Thursday, September 9, 2010

Mutually Bound

Recently we have talked and read at length about inter-religious connections and ecumenism. This has long been an interest of mine and I wish to explore it much more during my time at Drew.

What follows is an excerpt from something I wrote earlier this year. I share it now as a background as to where I'm coming from - part of why I am here and some of the questions I have brought with me. Perhaps it will be something to refer back to as I learn more over the next few years.

---

How do religions interconnect, and how do we rectify their intellectual aspects? Is it possible for people of different backgrounds to maintain their spiritual strength without breaking down that of their counterparts? This is the theological dilemma which I find most pertinent both spiritually and academically, particularly in the past four years while I studied at Sarah Lawrence, a religiously diverse college. In the final year, I conducted an oral history project on students’ beliefs, faith, and experience. I hoped to encourage both academic and personal dialogue between students and provide a relaxed and respectful atmosphere in which they can explore and express their beliefs. Diverse in every possible way, no two interviewees professed precisely the same faith, yet all shared much in common.

Such is true, I find, of Christian denominations. Can Christians be both spiritually catholic and protestant, if not nominally, socially, or politically? Catholic: broad or wide-ranging; having sympathies with all; universal. Protestant: protesting injustice and corruption; striving for improvement, reform, and objectivity; from the word meaning "to bear public witness." Did Christ not represent all of these qualities?

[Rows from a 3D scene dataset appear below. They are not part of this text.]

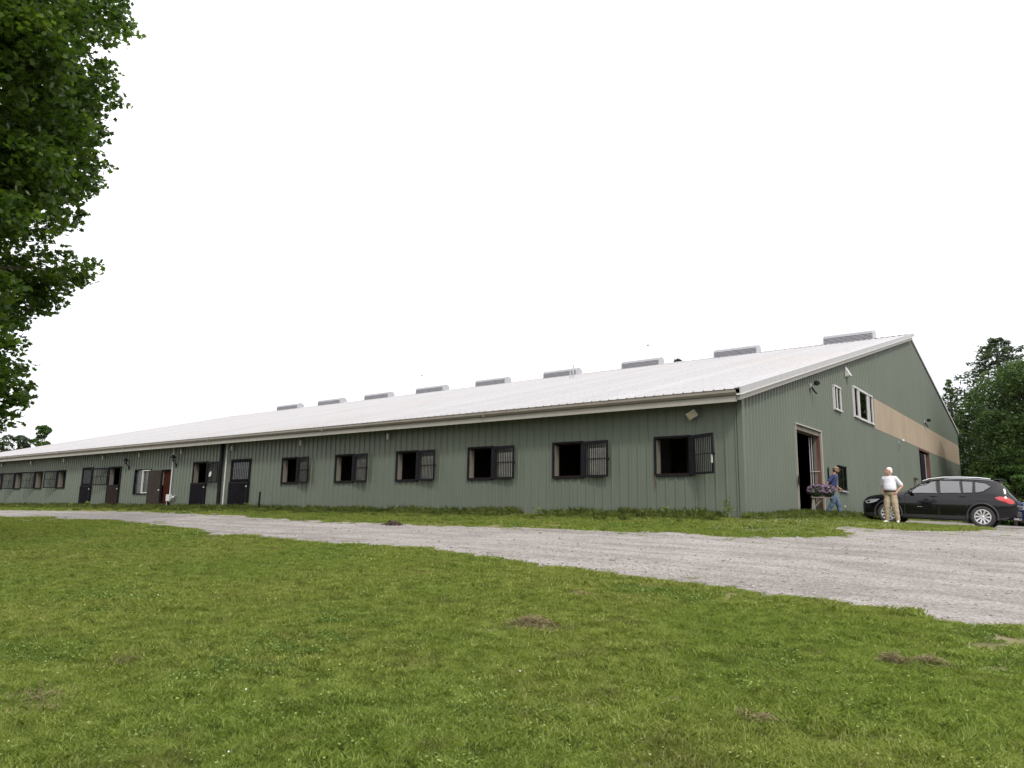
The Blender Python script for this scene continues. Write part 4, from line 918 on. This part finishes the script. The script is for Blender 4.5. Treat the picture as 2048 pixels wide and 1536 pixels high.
# ------------------------------------------------------------------ scattering of leaves
def scatter(name, C_, size, tmpl, mt, parent=None, nrm=None, jitter=.9, seed=1, kind=None, tint=None):
    rng = np.random.default_rng(seed); C_ = np.asarray(C_, float); n = len(C_); tm = np.asarray(tmpl, float); k = len(tm)
    N = rng.normal(size=(n, 3))*jitter+(np.array(nrm) if nrm is not None else 0); N /= np.linalg.norm(N, axis=1, keepdims=True)+1e-9
    A = rng.normal(size=(n, 3)); A -= N*(A*N).sum(1, keepdims=True); A /= np.linalg.norm(A, axis=1, keepdims=True)+1e-9; B = np.cross(N, A)
    size = np.broadcast_to(np.asarray(size, float), (n,))[:, None, None]
    zc = tm[:, 2] if tm.shape[1] == 3 else np.zeros(k)
    Vv = C_[:, None, :]+size*(A[:, None, :]*tm[None, :, 0:1]+B[:, None, :]*tm[None, :, 1:2]+N[:, None, :]*zc[None, :, None])
    me = raw_mesh(name, Vv.reshape(-1, 3), np.arange(n*k), np.arange(n)*k, np.full(n, k), mt, {'tint': ('FACE', rng.random(n) if tint is None else tint)})
    o = link_mesh(name, me, None, parent); 
    if kind: o['kind'] = kind
    return o
MAPLE = [(0, -.5), (.22, -.28), (.5, -.2), (.36, .02), (.52, .28), (.22, .2), (0, .56), (-.22, .2), (-.52, .28), (-.36, .02), (-.5, -.2), (-.22, -.28)]
OVAL = [(0, -.5), (.2, -.2), (.22, .15), (0, .5), (-.22, .15), (-.2, -.2)]
SPRAY = [(0, -.5), (.16, -.3), (.10, -.05), (.26, .12), (.08, .22), (0, .5), (-.08, .22), (-.26, .12), (-.10, -.05), (-.16, -.3)]

# ---- maple at the left
TX, TY = -16., -19.; TG = G(TX, TY)
maple = empty('maple_tree', (TX, TY, TG), label='large dark maple tree hanging into the picture over the lawn', cat='tree')
prof_z = [1.2, 1.8, 2.75, 4.1, 5, 6.1, 6.5, 7.9, 8.4, 9.3, 10.2, 11.7, 13.3, 14.9, 17, 19, 20.5]; prof_r = [4.6, 5.3, 6.0, 6.1, 6.5, 6.6, 7.5, 6.9, 6.7, 7.1, 7.4, 7.6, 7.6, 7.5, 6.2, 3.9, 1.2]
tr = MB(); tr.tube([(0, 0, -.2), (.05, .02, 1.5), (-.05, .05, 4), (.1, 0, 8), (0, .1, 13), (.1, 0, 19)], [.42, .33, .29, .22, .13, .04], 12); 
lobes = []; rg = np.random.default_rng(5)
NLB = 210
for i in range(NLB):
    z = rg.uniform(1.6, 19.5) if i % 4 else rg.uniform(1.6, 9); rr = np.interp(z, prof_z, prof_r); a = rg.uniform(0, 2*math.pi)
    r0 = rr*rg.uniform(.78, 1.0)-.85; lobes.append((r0*math.cos(a), r0*math.sin(a), z-TG, rg.uniform(.75, 1.35), a))
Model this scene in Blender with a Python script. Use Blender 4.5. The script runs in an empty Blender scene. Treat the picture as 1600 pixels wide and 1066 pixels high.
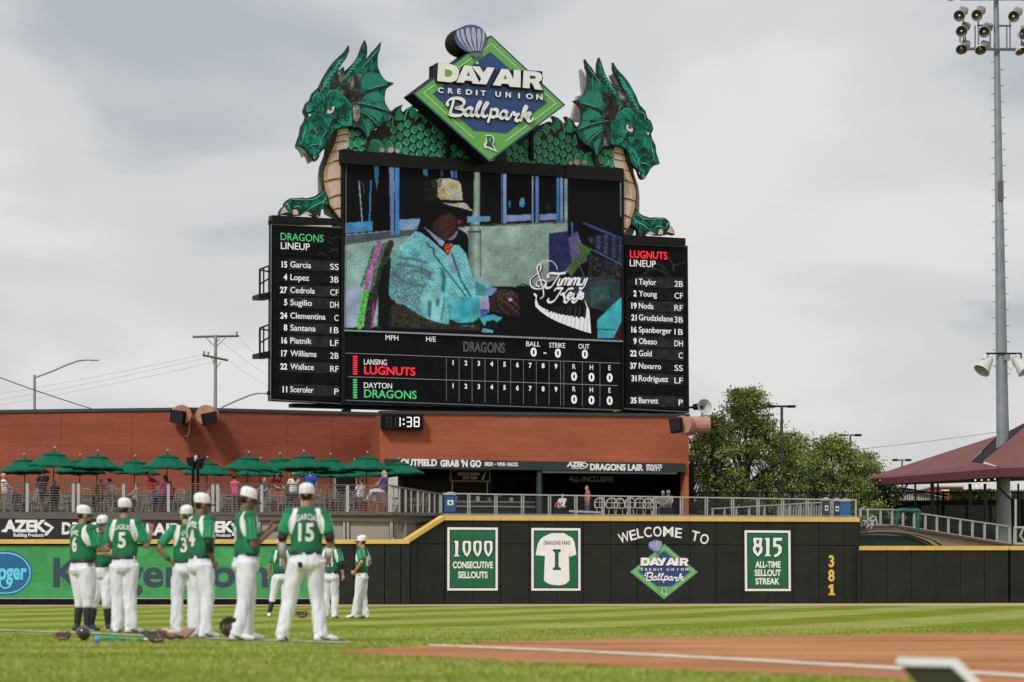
import bpy, math, random
import numpy as np
from mathutils import Vector, Matrix, noise
from mathutils.geometry import tessellate_polygon
from mathutils.bvhtree import BVHTree
random.seed(7)
S = bpy.context.scene
COL = S.collection
# ------------------------------------------------------------------ camera
F = 4490.0; CX, CY, HOR = 800.0, 533.0, 927.0; CAMH = 0.575
TH = math.atan((HOR - CY) / F)
cam = bpy.data.cameras.new('camera'); camo = bpy.data.objects.new('camera', cam); COL.objects.link(camo)
cam.sensor_width = 36.0; cam.lens = F / 1600 * 36.0; cam.clip_start = 0.5; cam.clip_end = 6000
camo.location = (0, 0, CAMH); camo.rotation_euler = (math.pi / 2 + TH, 0, 0)
cam.dof.use_dof = True; cam.dof.focus_distance = 118; cam.dof.aperture_fstop = 2.6
S.camera = camo
# ------------------------------------------------------------------ sky and sun
SKYSEED = 31.0
SUN_EL, SUN_AZ = math.radians(44), math.radians(213)     # azimuth clockwise from +Y: high, behind and left of the camera
w = bpy.data.worlds.new('World'); S.world = w; w.use_nodes = True
nt = w.node_tree; nt.nodes.clear(); N = nt.nodes.new; L = nt.links.new
sky = N('ShaderNodeTexSky'); sky.sky_type = 'NISHITA'; sky.sun_disc = False
sky.sun_elevation = SUN_EL; sky.sun_rotation = SUN_AZ
tc = N('ShaderNodeTexCoord'); sep = N('ShaderNodeSeparateXYZ'); L(tc.outputs['Generated'], sep.inputs[0])
zz = N('ShaderNodeMath'); zz.operation = 'MAXIMUM'; zz.inputs[1].default_value = 0.0; L(sep.outputs['Z'], zz.inputs[0])
za = N('ShaderNodeMath'); za.operation = 'ADD'; za.inputs[1].default_value = 0.32; L(zz.outputs[0], za.inputs[0])
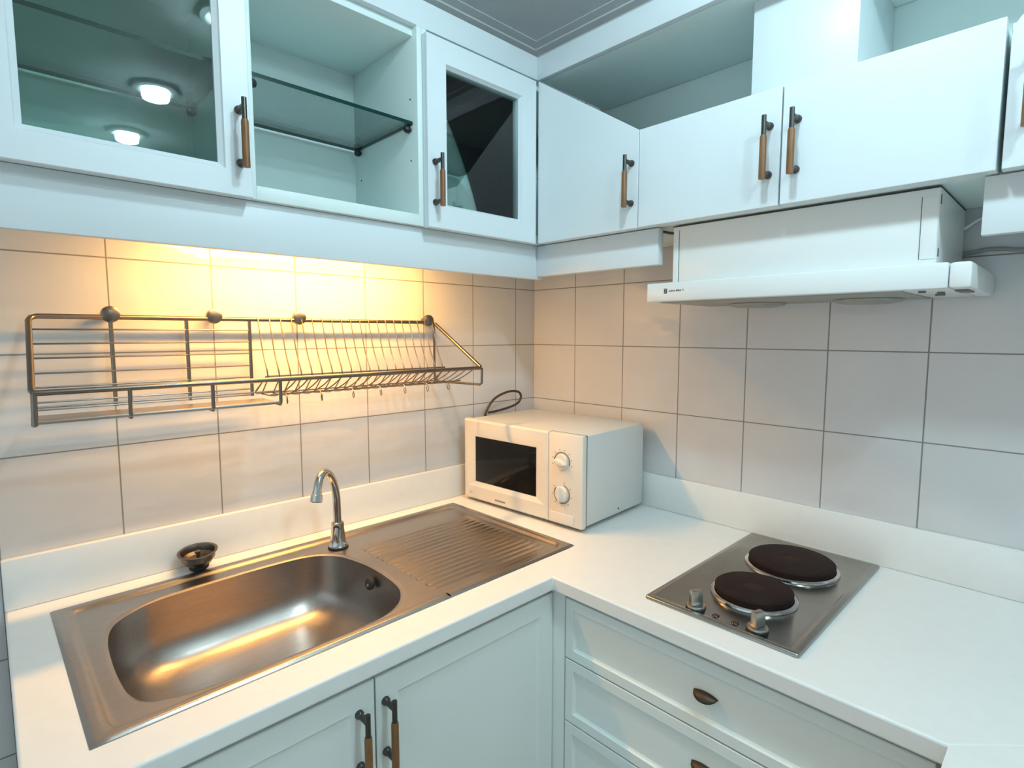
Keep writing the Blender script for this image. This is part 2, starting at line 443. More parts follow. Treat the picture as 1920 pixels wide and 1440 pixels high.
# niche above the low doors: top board and the boxed-in hood duct
tag(box_obj('niche_top_board', (.3165, N0, ZU1), (1.95, .2965, .570), 'mela', None, FR), 'pale board closing the top of the open niche above the hood cabinet', 'board')
tag(box_obj('niche_back_board', (.3165, .0008, .3185), (1.95, .0025, ZU1), 'mela', None, FR, 0), 'pale back board of the open niche above the hood cabinet', 'board')
tag(box_obj('duct_box', (.895, N0, .3185), (1.098, .250, ZU1 - .0005), 'lacq', None, FR, .001), 'white boxed duct standing in the open niche above the hood cabinet doors', 'duct box')

# ------------------------------------------------------------------ extractor hood
hd = thing('extractor_hood', 'white slimline extractor hood under the two flat cabinet doors', 'extractor hood', (-.003, -.99, -.082))
bm = B(); add_box(bm, (.736, .012, -.038), (1.2465, .285, .0955), FR, .002)
body = obj('hood_body', bm, 'hood', hd)
for a, b in (((.7385, .2852, -.036), (.7515, .2864, .084)), ((1.2215, .2852, -.028), (1.2450, .2864, .078))):
    bm = B(); add_box(bm, a, b, FR, .0004); obj('side_strip', bm, 'hood', hd)
bm = B()
for v0, v1, z0, z1 in ((.7517, .7525, -.036, .084), (1.2205, 1.2213, -.028, .08), (.736, 1.2465, .0925, .0955)): add_box(bm, (v0, .2845, z0), (v1, .2856, z1), FR)
for z0, z1 in ((.066, .082), (-.024, -.010)): add_box(bm, (1.2455, .272, z0), (1.2470, .279, z1), FR)
add_box(bm, (1.2455, .015, .0925), (1.2470, .283, .0955), FR)
s = obj('panel_gap', bm, 'dark', hd); s['label'] = 'dark gap lines and slots'
bm = B(); add_box(bm, (.682, .004, -.082), (1.268, .310, -.038), FR, .003); obj('visor', bm, 'hood', hd)
bm = B(); add_box(bm, (1.2685, .004, -.0825), (1.300, .309, -.0385), FR, .006); obj('visor_end_cap', bm, 'hood', hd)
bm = B(); add_box(bm, (.705, .02, -.0845), (1.20, .285, -.0818), FR, .001); fl = obj('grease_filter', bm, 'filt', hd)
for v in (.86, 1.10):
    bm = B(); add_lathe(bm, [(0, -.0105), (.045, -.0095), (.062, -.006), (.066, -.001)], FR(v, .09, -.0845), zoff=0, cap=False, seg=32)
    l = obj('lamp_lens', bm, 'filt', hd)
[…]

A Roman Catholic priest once told me that "God does not check your denomination like an I.D. card." In the past decade, the Vatican, the Lutheran World Federation, and the World Methodist Council came together in the Joint Declaration on the Doctrine of Justification, stating that "by grace alone, in faith in Christ's saving work and not because of any merit on our part, we are accepted by God and receive the Holy Spirit, who renews our hearts while equipping and calling us to good works." In our doctrine and our divides, how do we differentiate the human from the divine? How does Christ bring unity and peace to a world in which Christianity creates further divisions and categories? Most significantly, must we erase these categories – must we be a reconciled Catholic church, or a Unitarian Universalist church, or a nondenominational church – or is it possible to respect human individuality while honoring the universality of the Divine?

As my project progressed I found inspiration and assurance that, though the journey for peace may be a long one, it is possible. It requires a willingness to speak and to be silent, a willingness to listen. With each interview, I learned not only to listen better but to listen to what cannot be heard.

Lilla Watson said, "If you have come here to help me, you are wasting your time. But if you have come because your liberation is bound up with mine, then let us work together." Her words transformed my entire perspective of outreach; although I had not reduced it to charity or good deeds, I had not fully comprehended the interconnectedness of humanity, our sufferings and our hopes. And not only has it affected my approach to serving the poor, the hungry, and the outcast, but it has convinced me that peace in every sense is a matter in which our liberation is mutually bound.